En dat gaat maar wat snel op het moment. De Uithof, of Utrecht Science Park zoals we dat zo mooi in verengelste termen zeggen, groeit stukje bij beetje uit tot een steeds grotere campus. Slingerend van omleiding naar omleiding heb ik inmiddels gezien hoe woningcomplex Johanna, het nieuwe Minnaert en een groot deel van de Uithoflijn erbij gekomen zijn.
De vrolijk gekleurde nieuwe campusbewoners worden met mooie zinspreuken aangekondigd zoals ‘wonen in de wolken’ wat aanlokkelijker klinkt dan ‘wonen in de bouwput die De Uithof heet’. Het nieuwe gebouw op het parkeerterrein op de hoek van de Bologna- en Heidelberglaan brengt het er wat dat betreft tot nu toe slechter vanaf; dit groen-gelige gebouw staat onder menigeen bekend als ‘het braaksel gebouw’.

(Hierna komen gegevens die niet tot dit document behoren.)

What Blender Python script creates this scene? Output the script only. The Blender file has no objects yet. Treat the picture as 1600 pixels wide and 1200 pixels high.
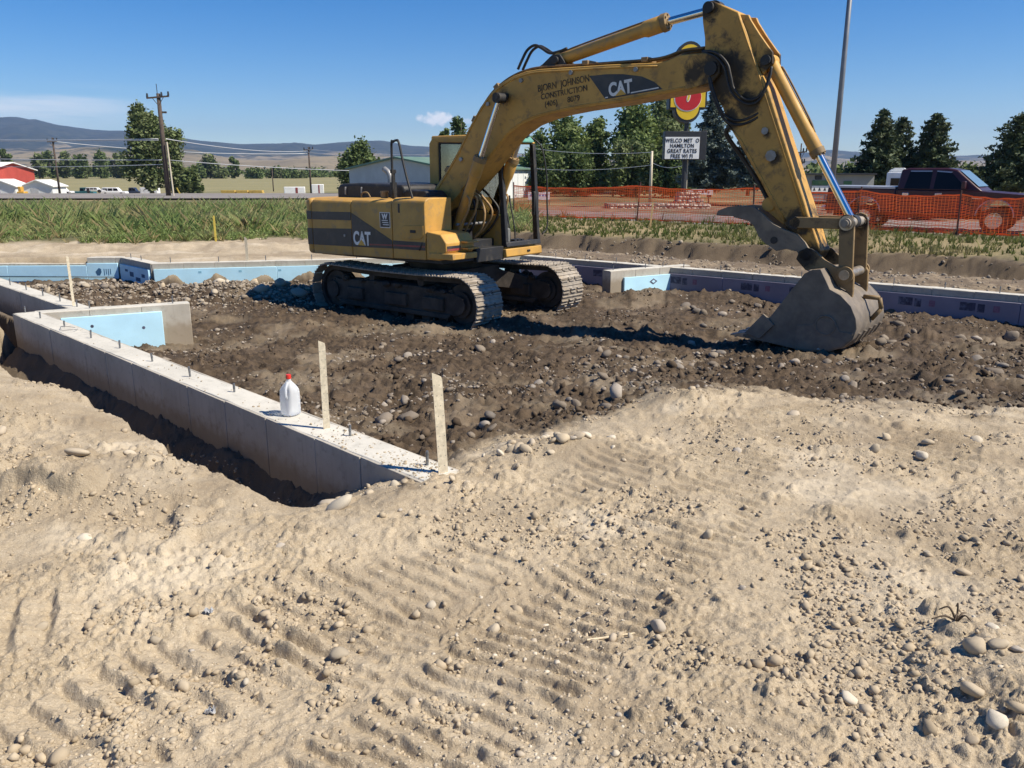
import bpy, bmesh, math, random
import numpy as np
from mathutils import Vector, Matrix, Euler

random.seed(7)
R = math.radians
scene = bpy.context.scene
col = scene.collection

# ---------------------------------------------------------------- camera
cam_d = bpy.data.cameras.new('camera')
cam = bpy.data.objects.new('camera', cam_d)
col.objects.link(cam)
cam.location = (0, 0, 1.7)
cam.rotation_euler = (R(90 - 14.5), 0, 0)
cam_d.sensor_width = 36
cam_d.lens = 28.8
cam_d.clip_start = 0.05
cam_d.clip_end = 40000
scene.camera = cam

# ---------------------------------------------------------------- sky and sun
SUN_EL, SUN_AZ = 50.0, -18.0          # elevation, direction measured from +X
w = bpy.data.worlds.new('World')
scene.world = w
w.use_nodes = True
nt = w.node_tree
nt.nodes.clear()
def N(t, tree=None, **kw):
    n = (tree or nt).nodes.new(t)
    for k, v in kw.items():
        setattr(n, k, v)
    return n
wo = N('ShaderNodeOutputWorld')
bg = N('ShaderNodeBackground')
sky = N('ShaderNodeTexSky', sky_type='NISHITA')
sky.sun_disc = False
sky.sun_elevation = R(SUN_EL)
sky.sun_rotation = R(90 - SUN_AZ)
sky.altitude = 1100
sky.air_density = 1.0
sky.dust_density = 0.0
sky.ozone_density = 4.0
bg.inputs['Strength'].default_value = 0.052
# thin high cloud streaks and small fair-weather puffs, everywhere in the sky by one rule
tc = N('ShaderNodeTexCoord')
sep = N('ShaderNodeSeparateXYZ')
nt.links.new(tc.outputs['Generated'], sep.inputs[0])
def math_node(op, a, b=None, tree=None, clamp=False):
    n = N('ShaderNodeMath', tree, operation=op)
    n.use_clamp = clamp
    t = tree or nt
    for i, v in enumerate((a, b)):
        if v is None: continue
        if isinstance(v, (int, float)): n.inputs[i].default_value = v
        else: t.links.new(v, n.inputs[i])
    return n.outputs[0]
def ss(v, a, b, tree=None):
    n = N('ShaderNodeMapRange', tree, interpolation_type='SMOOTHSTEP')
    (tree or nt).links.new(v, n.inputs[0])
    n.inputs[1].default_value = a; n.inputs[2].default_value = b
    return n.outputs[0]
mp = N('ShaderNodeMapping')
mp.inputs['Scale'].default_value = (3.0, 3.0, 34.0)
mp.inputs['Location'].default_value = (0.35, 0.0, 0.4)
nt.links.new(tc.outputs['Generated'], mp.inputs[0])
nz = N('ShaderNodeTexNoise')
nz.inputs['Scale'].default_value = 1.0; nz.inputs['Detail'].default_value = 7; nz.inputs['Roughness'].default_value = .55
nt.links.new(mp.outputs[0], nz.inputs['Vector'])
cirrus = ss(nz.outputs[0], .36, .62)
band = math_node('MULTIPLY', ss(sep.outputs[2], .030, .060), ss(sep.outputs[2], .092, .066))
west = ss(sep.outputs[0], -.36, -.47)
cirrus = math_node('MULTIPLY', math_node('MULTIPLY', cirrus, band), west)
# a small puff of cloud above the ridge
def puff(cx, cz, rx, rz, seed):
    dx = math_node('DIVIDE', math_node('SUBTRACT', sep.outputs[0], cx), rx)
    dz = math_node('DIVIDE', math_node('SUBTRACT', sep.outputs[2], cz), rz)
    d = math_node('SQRT', math_node('ADD', math_node('MULTIPLY', dx, dx), math_node('MULTIPLY', dz, dz)))
    n2 = N('ShaderNodeTexNoise'); n2.inputs['Scale'].default_value = 95; n2.inputs['Detail'].default_value = 6
    nt.links.new(tc.outputs['Generated'], n2.inputs['Vector'])
    v = math_node('SUBTRACT', math_node('ADD', 1.0, math_node('MULTIPLY', math_node('SUBTRACT', n2.outputs[0], .5), 2.4)), d)
    front = ss(sep.outputs[1], .2, .4)
    return math_node('MULTIPLY', ss(v, 0.1, .75), front)
p1 = puff(-.087, .0605, .027, .010, 1)
p2 = math_node('MULTIPLY', puff(-.055, .0575, .022, .004, 2), .4)
cl = math_node('MAXIMUM', math_node('MULTIPLY', cirrus, .75), math_node('MAXIMUM', math_node('MULTIPLY', p1, .95), p2))
mixw = N('ShaderNodeMix', data_type='RGBA')
nt.links.new(cl, mixw.inputs[0])
hsv = N('ShaderNodeHueSaturation')
hsv.inputs['Saturation'].default_value = 1.44
hsv.inputs['Value'].default_value = 1.62
hsv.inputs['Hue'].default_value = .508
nt.links.new(sky.outputs[0], hsv.inputs['Color'])
nt.links.new(hsv.outputs[0], mixw.inputs[6])
mixw.inputs[7].default_value = (14.5, 14.8, 15.2, 1)
nt.links.new(mixw.outputs[2], bg.inputs['Color'])
nt.links.new(bg.outputs[0], wo.inputs[0])

sun_d = bpy.data.lights.new('sun', 'SUN')
sun_d.energy = 5.0
sun_d.angle = R(0.53)
sun_d.color = (1.0, 0.92, 0.78)
sun = bpy.data.objects.new('sun', sun_d)
col.objects.link(sun)
sun_vec = Vector((math.cos(R(SUN_EL)) * math.cos(R(SUN_AZ)), math.cos(R(SUN_EL)) * math.sin(R(SUN_AZ)), math.sin(R(SUN_EL))))
sun.rotation_euler = sun_vec.to_track_quat('Z', 'Y').to_euler()
sun.location = sun_vec * 50

vs = scene.view_settings
vs.view_transform = 'Standard'
vs.look = 'None'
vs.gamma = 1
vs.exposure = 0.52
vs.use_curve_mapping = False

# ---------------------------------------------------------------- helpers
def tag(o, label=None, cat=None, group=None, kind=None):
    if label: o['label'] = label
    if cat: o['category'] = cat
    if group: o['group'] = group
    if kind: o['kind'] = kind
    return o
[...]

Een dergelijk uiterlijk wat vast door een of andere ontwerper als ‘jong en hip’ bestempeld is, is nog tot daar aan toe. De oudere bewoners van de campus hebben het nogal wat zwaarder. Het Van Unnikgebouw valt immers nog steeds uit elkaar van ellende, wachtend op een verlossende sloop of toch een renovatie. Ook het Cambridgecomplex doet met zijn ‘Bauhaus-invloeden’ nog steeds denken aan een grauwe, betonnen bunker. Vorige week werd ik nog gecondoleerd met het feit dat ik de hele dag les had in het Androclusgebouw, berucht om zijn akelige collegezalen. Deze met asbest gevulde pareltjes van het Science park zie je dan ook bijna nooit terug in flitsende UU brochures.
Tussen dit oud en nieuw ligt het dagelijks leven van de studenten van Utrecht; terwijl wij mijlpalen behalen, krijgt De Uithof meer heipalen. Bouwen aan de toekomst heet dat, geloof ik.